Es cierto que la manera humana de estructurar la sexualidad es cultural y, por lo tanto, la masculinidad y la feminidad se viven humanamente como género. Ahora bien, de ahí no se puede concluir que la configuración del género puede prescindir de la diferenciación sexual. Que lo masculino o lo femenino se modelen culturalmente no significa que masculinidad y feminidad se puedan construir al margen de la constitución sexual. Por esta razón, la indiferencia valorativa sobre las diferentes opciones sexuales -establecer que el individuo puede decidir sin más su orientación sexual- no es una buena respuesta a la plasticidad que la construcción cultural del género pone de manifiesto.

En realidad todo lo humano se modula culturalmente: la amistad, la solidaridad, la economía, el arte, el lenguaje, la religión, la política. Pero a partir de ahí no se puede concluir que todas las elaboraciones culturales valen igual: no todos los productos musicales, pictóricos o arquitectónicos poseen el mismo valor. O, en otro orden, tampoco puede decirse que, al ser creaciones histórico-culturales, la tiranía y la democracia representan formas políticas igualmente valiosas: las formas políticas han de ajustarse a algún ideal de comunidad política. En definitiva, hay que concluir que los constructos culturales pueden ser peores o mejores y que su valoración remite en última instancia a algún principio regulador pre-cultural de tales constructos.

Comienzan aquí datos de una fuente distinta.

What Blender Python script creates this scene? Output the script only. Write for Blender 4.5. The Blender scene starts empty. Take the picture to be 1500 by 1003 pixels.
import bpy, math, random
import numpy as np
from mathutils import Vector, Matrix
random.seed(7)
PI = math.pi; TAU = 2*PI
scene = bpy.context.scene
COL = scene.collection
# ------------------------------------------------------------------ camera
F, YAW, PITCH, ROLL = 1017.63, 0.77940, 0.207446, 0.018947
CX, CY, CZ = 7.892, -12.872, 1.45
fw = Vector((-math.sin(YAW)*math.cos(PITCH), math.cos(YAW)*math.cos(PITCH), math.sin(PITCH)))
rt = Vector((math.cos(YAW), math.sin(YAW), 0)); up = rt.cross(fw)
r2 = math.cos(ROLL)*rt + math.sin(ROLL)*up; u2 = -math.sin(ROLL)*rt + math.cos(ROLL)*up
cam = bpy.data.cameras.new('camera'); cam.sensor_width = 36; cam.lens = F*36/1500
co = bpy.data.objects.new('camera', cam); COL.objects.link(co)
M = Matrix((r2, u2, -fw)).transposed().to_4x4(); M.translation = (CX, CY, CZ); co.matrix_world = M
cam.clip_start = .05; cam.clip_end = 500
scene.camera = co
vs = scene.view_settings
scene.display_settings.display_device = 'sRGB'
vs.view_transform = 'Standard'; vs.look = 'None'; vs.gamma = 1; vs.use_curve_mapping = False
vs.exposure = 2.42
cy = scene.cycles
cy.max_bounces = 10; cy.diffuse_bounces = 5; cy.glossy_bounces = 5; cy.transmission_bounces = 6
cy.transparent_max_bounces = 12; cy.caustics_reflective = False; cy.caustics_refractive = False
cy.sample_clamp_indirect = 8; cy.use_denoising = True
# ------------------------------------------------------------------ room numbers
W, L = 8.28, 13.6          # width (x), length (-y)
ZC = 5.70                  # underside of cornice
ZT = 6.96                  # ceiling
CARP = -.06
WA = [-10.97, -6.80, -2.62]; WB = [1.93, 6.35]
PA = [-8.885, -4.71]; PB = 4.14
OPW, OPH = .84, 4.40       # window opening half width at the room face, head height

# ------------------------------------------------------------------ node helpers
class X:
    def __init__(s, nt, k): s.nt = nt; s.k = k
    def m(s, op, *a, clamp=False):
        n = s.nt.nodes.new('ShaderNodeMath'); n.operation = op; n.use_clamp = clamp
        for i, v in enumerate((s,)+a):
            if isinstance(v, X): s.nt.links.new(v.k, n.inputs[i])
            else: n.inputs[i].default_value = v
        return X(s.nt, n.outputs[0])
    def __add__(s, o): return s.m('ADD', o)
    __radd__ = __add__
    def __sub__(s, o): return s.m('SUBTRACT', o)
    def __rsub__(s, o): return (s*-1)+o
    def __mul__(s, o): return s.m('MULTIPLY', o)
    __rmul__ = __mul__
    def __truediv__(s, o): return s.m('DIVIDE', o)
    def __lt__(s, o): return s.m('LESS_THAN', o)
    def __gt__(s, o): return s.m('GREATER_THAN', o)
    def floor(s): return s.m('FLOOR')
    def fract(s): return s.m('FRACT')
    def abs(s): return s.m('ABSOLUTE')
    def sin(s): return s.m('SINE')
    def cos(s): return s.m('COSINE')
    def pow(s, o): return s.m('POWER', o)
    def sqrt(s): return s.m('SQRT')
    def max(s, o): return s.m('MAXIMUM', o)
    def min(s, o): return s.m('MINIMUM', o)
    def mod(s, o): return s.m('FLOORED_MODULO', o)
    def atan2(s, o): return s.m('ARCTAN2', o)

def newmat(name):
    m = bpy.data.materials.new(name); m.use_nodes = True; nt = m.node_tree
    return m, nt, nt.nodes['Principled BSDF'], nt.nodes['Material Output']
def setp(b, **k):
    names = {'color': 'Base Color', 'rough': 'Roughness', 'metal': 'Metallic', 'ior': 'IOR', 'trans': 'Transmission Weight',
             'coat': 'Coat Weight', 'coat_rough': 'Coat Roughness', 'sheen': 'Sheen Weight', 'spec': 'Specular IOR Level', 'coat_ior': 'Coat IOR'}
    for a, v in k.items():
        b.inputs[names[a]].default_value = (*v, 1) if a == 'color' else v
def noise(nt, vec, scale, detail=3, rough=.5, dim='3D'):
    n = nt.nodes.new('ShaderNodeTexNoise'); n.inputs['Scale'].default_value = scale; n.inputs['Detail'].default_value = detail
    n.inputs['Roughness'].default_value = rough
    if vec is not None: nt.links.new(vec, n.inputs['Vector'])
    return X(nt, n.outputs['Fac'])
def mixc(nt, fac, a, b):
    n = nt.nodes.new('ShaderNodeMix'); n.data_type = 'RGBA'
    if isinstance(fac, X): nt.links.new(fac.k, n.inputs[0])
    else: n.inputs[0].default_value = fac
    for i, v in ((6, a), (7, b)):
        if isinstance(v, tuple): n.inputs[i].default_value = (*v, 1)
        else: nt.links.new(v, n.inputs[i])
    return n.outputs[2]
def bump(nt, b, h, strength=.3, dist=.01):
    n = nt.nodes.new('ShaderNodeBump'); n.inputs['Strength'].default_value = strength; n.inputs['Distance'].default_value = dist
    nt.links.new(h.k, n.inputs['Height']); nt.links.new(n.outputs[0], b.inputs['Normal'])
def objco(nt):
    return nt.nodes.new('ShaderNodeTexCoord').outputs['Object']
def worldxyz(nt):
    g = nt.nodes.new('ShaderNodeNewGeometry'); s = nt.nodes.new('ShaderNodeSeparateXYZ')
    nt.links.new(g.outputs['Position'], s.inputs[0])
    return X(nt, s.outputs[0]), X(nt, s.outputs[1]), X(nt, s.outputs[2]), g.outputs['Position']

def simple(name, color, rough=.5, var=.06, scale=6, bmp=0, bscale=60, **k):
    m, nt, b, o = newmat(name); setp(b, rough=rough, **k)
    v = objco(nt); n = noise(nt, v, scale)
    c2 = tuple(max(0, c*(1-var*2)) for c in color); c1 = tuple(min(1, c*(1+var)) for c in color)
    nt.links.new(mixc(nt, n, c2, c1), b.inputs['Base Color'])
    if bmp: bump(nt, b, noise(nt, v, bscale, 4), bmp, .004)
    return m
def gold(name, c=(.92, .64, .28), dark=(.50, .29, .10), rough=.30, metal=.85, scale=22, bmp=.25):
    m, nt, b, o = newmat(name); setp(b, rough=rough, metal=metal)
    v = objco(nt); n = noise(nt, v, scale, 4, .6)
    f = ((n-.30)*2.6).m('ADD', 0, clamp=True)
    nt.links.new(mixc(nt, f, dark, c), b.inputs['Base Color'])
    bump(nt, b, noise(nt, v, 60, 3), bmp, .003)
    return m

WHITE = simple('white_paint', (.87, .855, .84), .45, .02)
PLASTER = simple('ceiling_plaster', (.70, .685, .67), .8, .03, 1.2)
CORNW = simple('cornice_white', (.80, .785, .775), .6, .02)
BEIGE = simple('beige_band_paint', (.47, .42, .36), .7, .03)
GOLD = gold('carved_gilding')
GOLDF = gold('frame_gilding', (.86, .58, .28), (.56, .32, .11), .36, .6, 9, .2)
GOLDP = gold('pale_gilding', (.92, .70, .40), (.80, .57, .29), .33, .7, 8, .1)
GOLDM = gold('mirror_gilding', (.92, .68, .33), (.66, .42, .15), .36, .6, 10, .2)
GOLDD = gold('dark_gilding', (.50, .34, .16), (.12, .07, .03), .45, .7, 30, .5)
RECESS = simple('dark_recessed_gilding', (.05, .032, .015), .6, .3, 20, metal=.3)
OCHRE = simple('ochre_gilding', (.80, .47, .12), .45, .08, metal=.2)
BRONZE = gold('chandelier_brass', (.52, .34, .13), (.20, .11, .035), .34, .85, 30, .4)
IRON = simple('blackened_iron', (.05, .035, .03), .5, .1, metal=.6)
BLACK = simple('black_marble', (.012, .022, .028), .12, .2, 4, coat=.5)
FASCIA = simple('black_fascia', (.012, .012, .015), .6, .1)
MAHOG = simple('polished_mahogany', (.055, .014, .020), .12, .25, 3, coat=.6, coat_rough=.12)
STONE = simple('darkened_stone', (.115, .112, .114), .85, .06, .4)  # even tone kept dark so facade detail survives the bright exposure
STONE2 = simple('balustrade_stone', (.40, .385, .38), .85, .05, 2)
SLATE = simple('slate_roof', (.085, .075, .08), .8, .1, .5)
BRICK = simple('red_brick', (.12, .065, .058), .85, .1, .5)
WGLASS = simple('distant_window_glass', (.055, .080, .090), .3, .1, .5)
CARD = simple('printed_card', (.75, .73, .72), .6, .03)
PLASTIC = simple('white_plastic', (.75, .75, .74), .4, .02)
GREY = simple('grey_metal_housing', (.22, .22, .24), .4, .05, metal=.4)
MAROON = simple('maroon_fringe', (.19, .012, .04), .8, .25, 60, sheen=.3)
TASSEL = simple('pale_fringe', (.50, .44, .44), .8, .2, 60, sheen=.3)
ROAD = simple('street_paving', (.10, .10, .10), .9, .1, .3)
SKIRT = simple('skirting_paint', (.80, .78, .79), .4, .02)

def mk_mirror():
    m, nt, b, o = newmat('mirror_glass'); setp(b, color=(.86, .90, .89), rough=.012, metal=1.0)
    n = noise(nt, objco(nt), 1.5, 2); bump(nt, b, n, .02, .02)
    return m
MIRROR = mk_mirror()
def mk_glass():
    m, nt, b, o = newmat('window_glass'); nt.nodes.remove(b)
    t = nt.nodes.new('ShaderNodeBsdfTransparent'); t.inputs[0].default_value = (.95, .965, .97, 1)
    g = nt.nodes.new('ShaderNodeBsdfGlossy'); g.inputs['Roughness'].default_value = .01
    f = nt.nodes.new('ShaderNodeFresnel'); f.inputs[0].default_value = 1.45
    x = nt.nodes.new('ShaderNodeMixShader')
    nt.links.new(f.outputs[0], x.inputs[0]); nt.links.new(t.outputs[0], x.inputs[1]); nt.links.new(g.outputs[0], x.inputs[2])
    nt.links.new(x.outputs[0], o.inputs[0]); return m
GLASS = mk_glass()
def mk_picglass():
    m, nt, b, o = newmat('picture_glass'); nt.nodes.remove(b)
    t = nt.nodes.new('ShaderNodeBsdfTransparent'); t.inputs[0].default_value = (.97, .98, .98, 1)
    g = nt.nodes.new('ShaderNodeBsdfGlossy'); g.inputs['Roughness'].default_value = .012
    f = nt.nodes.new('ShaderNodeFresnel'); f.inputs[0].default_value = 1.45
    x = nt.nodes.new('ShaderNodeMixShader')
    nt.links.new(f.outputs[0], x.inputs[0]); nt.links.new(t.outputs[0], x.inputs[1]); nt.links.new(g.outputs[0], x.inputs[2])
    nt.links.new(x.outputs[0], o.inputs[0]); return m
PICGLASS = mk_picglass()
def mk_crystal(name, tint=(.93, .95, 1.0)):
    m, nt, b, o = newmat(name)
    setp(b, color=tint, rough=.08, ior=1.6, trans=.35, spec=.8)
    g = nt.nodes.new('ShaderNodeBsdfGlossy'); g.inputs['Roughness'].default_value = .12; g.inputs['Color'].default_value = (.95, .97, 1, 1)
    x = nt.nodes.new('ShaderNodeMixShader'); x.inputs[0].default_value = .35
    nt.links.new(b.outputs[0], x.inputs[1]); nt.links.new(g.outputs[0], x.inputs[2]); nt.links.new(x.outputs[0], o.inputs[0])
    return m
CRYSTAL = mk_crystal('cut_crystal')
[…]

De manera análoga, hay que admitir unos criterios pre-culturales en la elaboración del género. Que pueda haber una cultura machista, por ejemplo, pone de manifiesto que podemos fallar en la articulación cultural de la masculinidad y la feminidad. Que podamos equivocarnos al establecer los géneros no hace sino confirmar la existencia de un elemento pre-cultural en la construcción del género. Por esta razón, su elaboración cultural no puede hacer tabla rasa de las profundas diferencias psicológicas, espirituales y culturales que trae consigo la sexualidad biológica. Por el mismo motivo, hay que concluir también que la libre elección de la orientación sexual, cuya premisa es la irrelevancia de la diferenciación sexual, representa una solución equivocada a la articulación entre sexo y género.